**Dataset content:**

────────────────────────────────────────

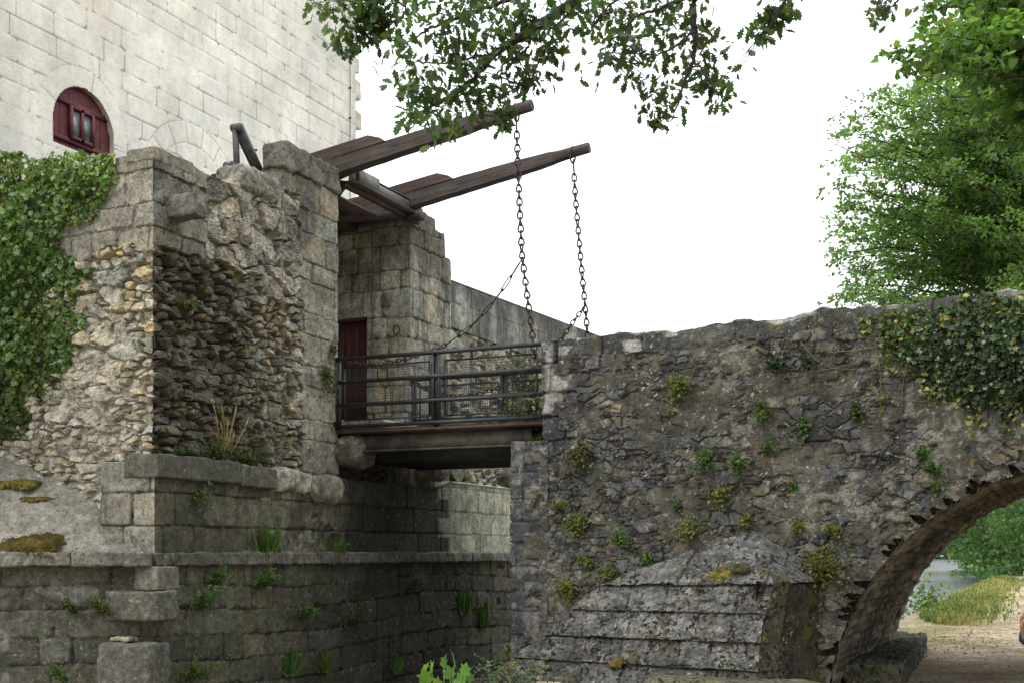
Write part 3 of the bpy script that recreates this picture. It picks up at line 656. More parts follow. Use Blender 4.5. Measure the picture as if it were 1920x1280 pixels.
def para_pat(S, Z):
    zl = np.array([5.3, 5.83, 6.17, 6.5, 7])-.0; h, rid, e = ashlar(S, Z-.03*S, zl, .55, .85, 140, joint=.008, depth=.01, wob=.003, offs=.002, rough=.002, chip=.2)
    c = tone(rid, (.31, .31, .275), .06, .02); c = lerp((.09, .088, .075), c, e); c = lerp(c, (.075, .078, .072), ss(.3, .65, fbm(S*2.2, Z*.7, 141)+.28*ss(5.8, 6.3, Z-.03*S))*.8); return h, c
V, Fc, C = ribbon([(-1.82, 3.42), (-1.82, 14)], 5.42, lambda s: 6.2+.03*s, .02, para_pat, .35, .02, topn=.004); build('block_parapet', V, Fc, M_RAMP, ramp, C)

# ================================================================== STONE BRIDGE
ACX, ACZ, AR = 8.09, -.324+1.6, 2.907
ACZ = -.324                                        # fitted in world heights
bridge = thing('stone_bridge', 'dark lichen-covered rubble stone bridge with one arch over the path and a stepped cutwater', 'bridge', (6, 2.6, 0))
PX = np.array([1.0, 1.6, 2.28, 2.77, 3.32, 3.72, 3.85, 4.2, 4.55, 4.8, 5.11, 5.47, 6.05, 6.78, 7.06, 7.27, 9, 16]); PZ = np.array([4.27, 4.27, 4.29, 4.30, 4.28, 4.31, 4.34, 4.35, 4.32, 4.36, 4.42, 4.385, 4.39, 4.43, 4.43, 4.44, 4.46, 4.3])
W_B = 5.7; U0, U1 = 1.60, 1.18
def br_core(S, Z, u):
    hr, ir, er = rubble(S, Z, .25, .15, 150, .042, .12, .22, .006)
    hs, is_, es = rubble(S+3, Z, .13, .085, 155, .034, .16, .3, .006)
    sm = fbm(S*1.9+2, Z*2.3, 151) > .54; h = np.where(sm, hs, hr); rid = np.where(sm, is_, ir); e = np.where(sm, es, er)
    drown = ss(.40, .58, fbm(S*2.6, Z*3.1, 152))                # mortar smeared over the stones
    hm = .026+.022*(fbm(S*6, Z*6, 153)-.5)+.022*(fbm(S*21, Z*21, 154)-.5)
    h = h*(1-drown*.9)+np.maximum(hm, h*.8)*drown*.9
    h = h-.035*ss(.63, .72, fbm(S*4.2, Z*6.5, 149))            # weathered-out holes
    c = tone(rid, (.080, .080, .077), .5, .05); bl = np.mod(rid*31.7, 1) > .62; c = np.where(bl[:, None], c*np.array((.78, .83, .92)), c)
    ye = np.mod(rid*47.3, 1) > .93; c = np.where(ye[:, None], c*np.array((2.0, 1.75, 1.3)), c)
    c = lerp(np.array((.086, .081, .067)), c, e*(1-.8*drown)); c = c*(.65+.7*fbm(S*3, Z*3, 157))[:, None]*(.72+.56*fbm(S*13, Z*13, 158))[:, None]
    lk = ss(.54, .66, fbm(S*8, Z*9, 159))*ss(.38, .58, fbm(S*1.1+8, Z*1.1, 148)); c = lerp(c, (.24, .235, .205), lk*.65)
    return h, c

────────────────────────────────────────

**Written exercise:**
Leave out the pictures. Transcribe only the lines above, from the first through the one that contains "V, Fc, C = ribbon([(-1.82, 3.42), (-1.82, 14)], 5.42, lambda".

**Result for this task:**
Write part 3 of the bpy script that recreates this picture. It picks up at line 656. More parts follow. Use Blender 4.5. Measure the picture as if it were 1920x1280 pixels.
def para_pat(S, Z):
    zl = np.array([5.3, 5.83, 6.17, 6.5, 7])-.0; h, rid, e = ashlar(S, Z-.03*S, zl, .55, .85, 140, joint=.008, depth=.01, wob=.003, offs=.002, rough=.002, chip=.2)
    c = tone(rid, (.31, .31, .275), .06, .02); c = lerp((.09, .088, .075), c, e); c = lerp(c, (.075, .078, .072), ss(.3, .65, fbm(S*2.2, Z*.7, 141)+.28*ss(5.8, 6.3, Z-.03*S))*.8); return h, c
V, Fc, C = ribbon([(-1.82, 3.42), (-1.82, 14)], 5.42, lambda s: 6.2+.03*s, .02, para_pat, .35, .02, topn=.004); build('block_parapet', V, Fc, M_RAMP, ramp, C)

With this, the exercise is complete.